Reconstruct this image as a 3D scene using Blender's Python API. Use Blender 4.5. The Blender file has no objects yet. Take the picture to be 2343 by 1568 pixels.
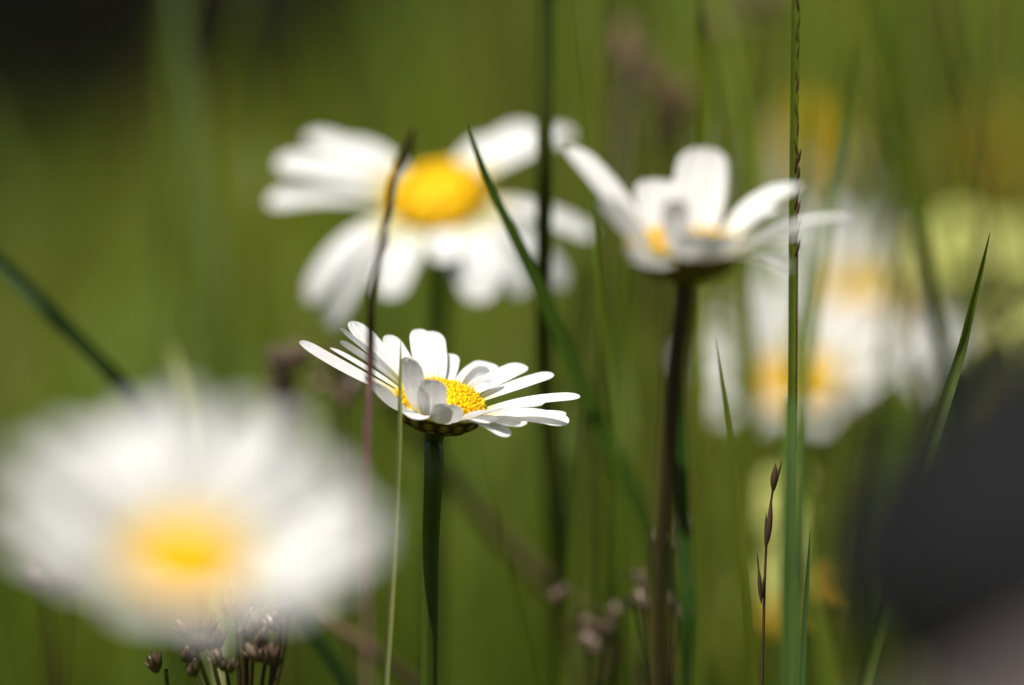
import bpy, math, random
import numpy as np
from mathutils import Vector, Matrix

random.seed(7)
rng = np.random.default_rng(7)
S = bpy.context.scene
COL = S.collection

# ------------------------------------------------------------------ camera
PITCH = math.radians(8.0)
CAM = Vector((0.0, 0.0, 0.495))
FOCUS = 1.40
LENS, SENSOR = 200.0, 23.5
cam = bpy.data.cameras.new('camera')
camo = bpy.data.objects.new('camera', cam)
COL.objects.link(camo)
camo.location = CAM
camo.rotation_euler = (math.radians(90) - PITCH, 0, 0)
cam.lens = LENS
cam.sensor_width = SENSOR
cam.sensor_fit = 'HORIZONTAL'
cam.clip_start = 0.05
cam.clip_end = 500
cam.dof.use_dof = True
cam.dof.focus_distance = FOCUS
cam.dof.aperture_fstop = 5.6
S.camera = camo

# ------------------------------------------------------------------ light
SUN_EL, SUN_AZ = math.radians(72), math.radians(-130)     # azimuth from +Y, negative = towards -X
w = bpy.data.worlds.new('World')
S.world = w
w.use_nodes = True
nt = w.node_tree
bg = nt.nodes['Background']
sky = nt.nodes.new('ShaderNodeTexSky')
sky.sky_type = 'NISHITA'
sky.sun_disc = False
sky.sun_elevation = SUN_EL
sky.sun_rotation = SUN_AZ
nt.links.new(sky.outputs['Color'], bg.inputs['Color'])
bg.inputs['Strength'].default_value = 0.06
sky.dust_density = 3.0
sky.air_density = 0.8
sl = bpy.data.lights.new('sun', 'SUN')
sl.energy = 4.4
sl.angle = math.radians(0.5)
sl.color = (1.0, 0.95, 0.87)
so = bpy.data.objects.new('sun', sl)
COL.objects.link(so)
sd = Vector((math.sin(SUN_AZ) * math.cos(SUN_EL), math.cos(SUN_AZ) * math.cos(SUN_EL), math.sin(SUN_EL)))
so.rotation_euler = (-sd).to_track_quat('-Z', 'Y').to_euler()
so.location = sd * 5

S.view_settings.view_transform = 'Standard'
S.view_settings.look = 'None'
S.view_settings.gamma = 1
S.view_settings.exposure = 0.52
S.cycles.max_bounces = 10
S.cycles.transmission_bounces = 6
S.cycles.use_denoising = True

# ------------------------------------------------------------------ camera rays to points in the meadow
RX = Vector((1, 0, 0))
FW = Vector((0, math.cos(PITCH), -math.sin(PITCH)))
UP = Vector((0, math.sin(PITCH), math.cos(PITCH)))
K = SENSOR / LENS / 2342.0


def P(x, y, d):
    x, y, d = float(x), float(y), float(d)
    return CAM + d * (FW + (x - 1171) * K * RX - (y - 784) * K * UP)


def Z1(x, y):                                   # close-up measuring grid over the sharp daisy
    return 635.0 + x * .3098, 695.6 + y * .3098


def cam_dir(r, u, toward):
    return (RX * r + UP * u - FW * toward).normalized()


# ------------------------------------------------------------------ materials
def new_mat(name):
    m = bpy.data.materials.new(name)
    m.use_nodes = True
    n = m.node_tree
    for x in list(n.nodes):
        n.nodes.remove(x)
    out = n.nodes.new('ShaderNodeOutputMaterial')
    return m, n, out


def N(n, t, **kw):
    x = n.nodes.new(t)
    for k, v in kw.items():
        x.inputs[k].default_value = v
    return x


def leafy(name, a, b, trans=0.4, tcol=None, rough=0.45, scale=60, stretch=(1, 1, .12), attr=None, spec=.18, bump=0.0):
    m, n, out = new_mat(name)
    tc = n.nodes.new('ShaderNodeTexCoord')
    mp = n.nodes.new('ShaderNodeMapping')
    mp.inputs['Scale'].default_value = stretch
    n.links.new(tc.outputs['Object'], mp.inputs['Vector'])
    nz = N(n, 'ShaderNodeTexNoise', Scale=scale, Detail=4.0)
    n.links.new(mp.outputs[0], nz.inputs['Vector'])
    cr = n.nodes.new('ShaderNodeValToRGB')
    cr.color_ramp.elements[0].position = .32
    cr.color_ramp.elements[1].position = .68
    cr.color_ramp.elements[0].color = (*a, 1)
    cr.color_ramp.elements[1].color = (*b, 1)
    n.links.new(nz.outputs['Fac'], cr.inputs['Fac'])
    colour = cr.outputs['Color']
    if attr:
        at = n.nodes.new('ShaderNodeAttribute')
        at.attribute_name = attr
        mx = n.nodes.new('ShaderNodeMix')
        mx.data_type = 'RGBA'
        mx.blend_type = 'MULTIPLY'
        mx.inputs[0].default_value = 1
        n.links.new(colour, mx.inputs[6])
        n.links.new(at.outputs['Color'], mx.inputs[7])
        colour = mx.outputs[2]
    pb = n.nodes.new('ShaderNodeBsdfPrincipled')
    pb.inputs['Roughness'].default_value = rough
    pb.inputs['Specular IOR Level'].default_value = spec
    n.links.new(colour, pb.inputs['Base Color'])
    if bump:
        bp = N(n, 'ShaderNodeBump', Strength=bump, Distance=.0005)
        n.links.new(nz.outputs['Fac'], bp.inputs['Height'])
        n.links.new(bp.outputs[0], pb.inputs['Normal'])
    if trans > 0:
        tr = n.nodes.new('ShaderNodeBsdfTranslucent')
        if tcol:
            mt = n.nodes.new('ShaderNodeMix')
            mt.data_type = 'RGBA'
            mt.blend_type = 'MULTIPLY'
            mt.inputs[0].default_value = 1
            n.links.new(colour, mt.inputs[6])
            mt.inputs[7].default_value = (*tcol, 1)
            n.links.new(mt.outputs[2], tr.inputs['Color'])
        else:
            n.links.new(colour, tr.inputs['Color'])
        ms = n.nodes.new('ShaderNodeMixShader')
        ms.inputs[0].default_value = trans
        n.links.new(pb.outputs[0], ms.inputs[1])
        n.links.new(tr.outputs[0], ms.inputs[2])
        n.links.new(ms.outputs[0], out.inputs['Surface'])
    else:
        n.links.new(pb.outputs[0], out.inputs['Surface'])
    return m


M = {}
M['petal'] = leafy('white_petal', (.80, .80, .78), (.86, .86, .85), trans=.33, rough=.6, scale=900, stretch=(1, 1, 1), spec=.15)


def add_veins(m):
    n = m.node_tree
    at = n.nodes.new('ShaderNodeAttribute')
    at.attribute_name = 'vein'
    mp = n.nodes.new('ShaderNodeMapping')
    mp.inputs['Scale'].default_value = (11, 1.1, 3)
    n.links.new(at.outputs['Vector'], mp.inputs['Vector'])
    nz = N(n, 'ShaderNodeTexNoise', Scale=1.6, Detail=3.0)
    n.links.new(mp.outputs[0], nz.inputs['Vector'])
    bp = N(n, 'ShaderNodeBump', Strength=.4, Distance=.0006)
    n.links.new(nz.outputs['Fac'], bp.inputs['Height'])
    sp = n.nodes.new('ShaderNodeSeparateColor')
    n.links.new(at.outputs['Color'], sp.inputs['Color'])
    mr = n.nodes.new('ShaderNodeMapRange')
    mr.inputs['From Min'].default_value = .22
    mr.inputs['From Max'].default_value = .03
    n.links.new(sp.outputs['Green'], mr.inputs['Value'])
    mx = n.nodes.new('ShaderNodeMix')
    mx.data_type = 'RGBA'
    n.links.new(mr.outputs['Result'], mx.inputs[0])
    cr = [x for x in n.nodes if x.type == 'VALTORGB'][0]
    n.links.new(cr.outputs['Color'], mx.inputs[6])
    mx.inputs[7].default_value = (.74, .66, .22, 1)
    for x in n.nodes:
        if x.type == 'BSDF_PRINCIPLED':
            n.links.new(mx.outputs[2], x.inputs['Base Color'])
        if x.type == 'BSDF_TRANSLUCENT':
            n.links.new(mx.outputs[2], x.inputs['Color'])
    for x in n.nodes:
        if x.type in ('BSDF_PRINCIPLED', 'BSDF_TRANSLUCENT'):
            n.links.new(bp.outputs[0], x.inputs['Normal'])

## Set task
Emit the lines of the material exactly, from its first line to the line containing "COL = S.collection", inclusive; leave every picture out.

## Exercise response
Reconstruct this image as a 3D scene using Blender's Python API. Use Blender 4.5. The Blender file has no objects yet. Take the picture to be 2343 by 1568 pixels.
import bpy, math, random
import numpy as np
from mathutils import Vector, Matrix

random.seed(7)
rng = np.random.default_rng(7)
S = bpy.context.scene
COL = S.collection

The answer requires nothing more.